Kerr was the son of Charles Wyndham Rodolph Kerr and the great-grandson of William Kerr, 6th Marquess of Lothian. His mother was Anna Maria Olivia, daughter of Admiral Sir George Elliot. He achieved the rank of Lieutenant-Colonel in the Royal Horse Guards and was awarded the Distinguished Service Order and the Military Cross. Kerr entered the House of Commons at the Montrose Burghs by-election in 1932 as a member of the National Liberal Party. He was Chief Whip of the National Liberals and served as a Junior Lord of the Treasury (government whip) from 1937[1] to 1939 and as Comptroller of the Household from 1939[2] to 1940[3] in the National Government. On 27 June 1940 he was raised to the peerage as Baron Teviot, of Burghclere in the County of Southampton.[4] He then served as Chairman of the Liberal National Party (known from 1948 as the National Liberal Party) from 1940 to 1956. He was also a member of the anti-Semitic Right Club.

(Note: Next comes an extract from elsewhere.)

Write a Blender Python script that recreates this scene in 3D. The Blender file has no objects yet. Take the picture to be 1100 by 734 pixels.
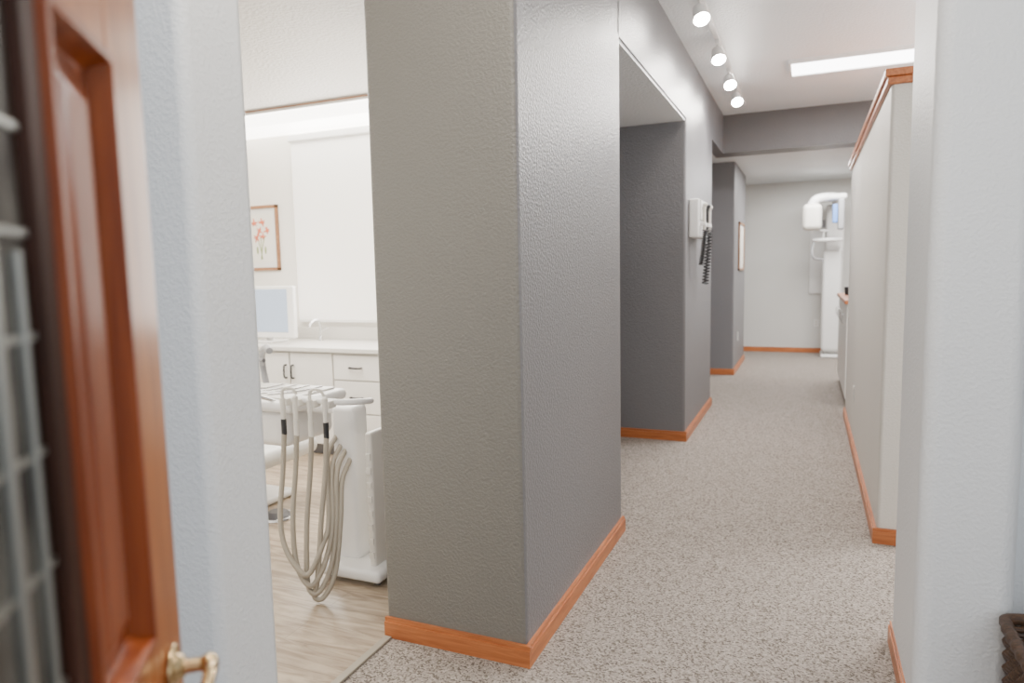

Lord Teviot married, firstly, Muriel Constance, daughter of William Gordon Canning, in 1911. They had no children and were divorced in 1930. He married, secondly, Florence Angela, daughter of Charles Walter Villiers, in 1930. In 1960 he unsuccessfully moved to ban publication of Lady Chatterley's Lover and all books akin.[5] Teviot died in January 1968, aged 93, and was succeeded in the barony by his only son from his second marriage, Charles. Lady Teviot died in 1979.